Williams will continue his catering business, as well as the retail meat shop after Best Western opens. In a nutshell, he says, what he offers to the community is a broad range of quality products. In speaking with Williams, one gets the sense he is always looking to innovate and ready to adapt to whatever changes to the market come his way.

Alimento also sells its soups and catering services to a chain of cafés in Halifax, the Java Factory.

Williams buys as much local produce as he can for Alimento, such as baked goods from Piping Hot Bakery, Maple Grove Farms in New Germany and produce from VJs at the Farmer’s Market on the waterfront. Neil Raymond supplies Alimento’s meat, and Darrell Peach delivers all his packaging. All his kitchen equipment he uses and sells comes from Terra Verde, which is former Liverpool resident Jonathan Chandler’s company. “Jonathan and I sat in high school talking about starting our own businesses. How cool is it to call my buddy (for an order). It makes working a lot of fun.”

However he says local is more than just buying from the local baker. It’s about making connections.

An example he uses is how he offered Kobe beef last summer at less than half price. Neil Raymond offered him that deal if Williams would pass the savings along to his customers. It’s local connections that made it possible to offer that, he says.

Williams was born and raised in Queens Co., and went to the Culinary Institute of Canada in Prince Edward Island. After working at several hotels on the island, such as Delta and the Rodds Crowbush, he realized Queens Co. was where he wanted to live. “I have children. I wanted them to live and grow up here. I have friends here, and I know how things work here. I accepted there might be some compromises by moving here.
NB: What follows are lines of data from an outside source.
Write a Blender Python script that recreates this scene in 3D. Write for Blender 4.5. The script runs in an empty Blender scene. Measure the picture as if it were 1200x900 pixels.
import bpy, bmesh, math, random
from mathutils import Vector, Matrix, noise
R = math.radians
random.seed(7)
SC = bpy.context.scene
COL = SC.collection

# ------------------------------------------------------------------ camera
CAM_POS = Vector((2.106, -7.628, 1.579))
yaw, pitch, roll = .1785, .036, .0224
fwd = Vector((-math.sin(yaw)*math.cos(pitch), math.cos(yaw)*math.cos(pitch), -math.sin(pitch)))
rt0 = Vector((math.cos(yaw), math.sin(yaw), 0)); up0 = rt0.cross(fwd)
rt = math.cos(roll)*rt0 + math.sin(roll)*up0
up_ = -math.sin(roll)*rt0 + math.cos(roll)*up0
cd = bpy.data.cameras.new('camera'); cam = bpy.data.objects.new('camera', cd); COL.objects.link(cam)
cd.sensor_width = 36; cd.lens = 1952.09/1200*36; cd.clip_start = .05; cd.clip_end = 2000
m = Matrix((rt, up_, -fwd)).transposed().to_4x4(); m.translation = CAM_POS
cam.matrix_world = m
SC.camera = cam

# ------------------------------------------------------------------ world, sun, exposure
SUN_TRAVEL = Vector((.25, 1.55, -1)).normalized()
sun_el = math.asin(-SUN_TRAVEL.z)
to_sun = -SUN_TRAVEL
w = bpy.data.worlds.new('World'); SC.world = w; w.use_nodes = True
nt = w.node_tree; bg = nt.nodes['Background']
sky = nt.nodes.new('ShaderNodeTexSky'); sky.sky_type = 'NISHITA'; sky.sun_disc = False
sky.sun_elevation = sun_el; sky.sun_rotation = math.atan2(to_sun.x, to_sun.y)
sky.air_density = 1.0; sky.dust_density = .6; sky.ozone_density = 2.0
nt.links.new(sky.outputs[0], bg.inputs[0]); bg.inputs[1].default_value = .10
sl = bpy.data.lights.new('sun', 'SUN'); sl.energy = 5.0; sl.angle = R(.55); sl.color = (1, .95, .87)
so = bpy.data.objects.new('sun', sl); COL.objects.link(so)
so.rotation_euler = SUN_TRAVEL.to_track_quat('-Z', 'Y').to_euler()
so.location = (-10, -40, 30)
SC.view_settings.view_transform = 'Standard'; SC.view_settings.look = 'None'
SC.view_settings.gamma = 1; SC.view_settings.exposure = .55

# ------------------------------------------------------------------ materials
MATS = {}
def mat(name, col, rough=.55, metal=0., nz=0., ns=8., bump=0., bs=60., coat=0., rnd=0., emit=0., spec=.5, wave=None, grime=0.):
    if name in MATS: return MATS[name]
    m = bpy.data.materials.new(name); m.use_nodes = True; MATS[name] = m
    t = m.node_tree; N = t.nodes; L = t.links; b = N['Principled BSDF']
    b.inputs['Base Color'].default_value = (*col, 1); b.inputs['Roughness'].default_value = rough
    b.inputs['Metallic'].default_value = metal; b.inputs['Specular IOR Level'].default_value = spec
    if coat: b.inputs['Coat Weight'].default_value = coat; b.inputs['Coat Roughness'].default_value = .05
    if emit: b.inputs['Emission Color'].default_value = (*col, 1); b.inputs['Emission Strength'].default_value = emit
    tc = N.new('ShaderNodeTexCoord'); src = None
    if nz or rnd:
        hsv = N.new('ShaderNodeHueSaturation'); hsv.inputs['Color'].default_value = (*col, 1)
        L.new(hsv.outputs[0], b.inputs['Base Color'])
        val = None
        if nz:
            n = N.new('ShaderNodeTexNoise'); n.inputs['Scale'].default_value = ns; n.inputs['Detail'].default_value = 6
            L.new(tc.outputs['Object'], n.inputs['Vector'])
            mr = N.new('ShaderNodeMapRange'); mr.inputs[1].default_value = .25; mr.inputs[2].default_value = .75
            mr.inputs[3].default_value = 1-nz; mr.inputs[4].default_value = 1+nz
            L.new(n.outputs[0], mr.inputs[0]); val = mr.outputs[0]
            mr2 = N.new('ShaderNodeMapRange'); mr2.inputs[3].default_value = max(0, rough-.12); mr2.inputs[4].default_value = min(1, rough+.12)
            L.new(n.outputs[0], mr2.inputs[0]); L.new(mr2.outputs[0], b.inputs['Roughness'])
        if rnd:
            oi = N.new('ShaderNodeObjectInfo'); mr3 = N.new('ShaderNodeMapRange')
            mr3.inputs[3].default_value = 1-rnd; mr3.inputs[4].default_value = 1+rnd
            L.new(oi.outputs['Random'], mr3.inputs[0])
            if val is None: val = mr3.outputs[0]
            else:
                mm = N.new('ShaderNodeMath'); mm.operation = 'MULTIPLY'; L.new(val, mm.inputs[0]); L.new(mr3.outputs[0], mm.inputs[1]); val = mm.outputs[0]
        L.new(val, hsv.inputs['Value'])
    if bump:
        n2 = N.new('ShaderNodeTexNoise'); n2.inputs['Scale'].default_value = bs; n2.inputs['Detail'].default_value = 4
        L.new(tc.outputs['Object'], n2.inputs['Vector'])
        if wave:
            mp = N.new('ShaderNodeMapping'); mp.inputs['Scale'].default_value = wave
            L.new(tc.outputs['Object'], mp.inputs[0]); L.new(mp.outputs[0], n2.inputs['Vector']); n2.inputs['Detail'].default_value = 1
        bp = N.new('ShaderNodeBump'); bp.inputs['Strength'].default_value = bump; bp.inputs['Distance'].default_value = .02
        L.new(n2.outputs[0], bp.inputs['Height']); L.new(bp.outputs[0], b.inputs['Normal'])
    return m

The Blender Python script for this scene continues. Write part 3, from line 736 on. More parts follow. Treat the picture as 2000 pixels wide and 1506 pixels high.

But the opportunities really exceeded everything I thought, which is really exciting.”

He says right now about 80 per cent of his business is from Liverpool, and he wouldn’t even think of moving it to a big city. “It wouldn’t be as rewarding if I was doing this in Toronto.”

For example, the music festival is something everyone knows about in Queens Co., and it just happened to coincide with the first day of the meat and grilling season. Alimento was closed for the first hour and half while Williams was there. He says people around here know how important the music festival is, and are not put off by being closed for a couple of hours.

Williams says he is very fortunate to have the community support he had while going through the business’s “growing pains.”

He says he always encourages feedback, even if it’s negative, in order to provide the best product possible. Alimento is a gourmet shop, and says for the price customers are paying they should expect a quality product. By fostering that relationship with the customer, he finds they are comfortable coming in and letting him know if it wasn’t what they expected, or not up to standard.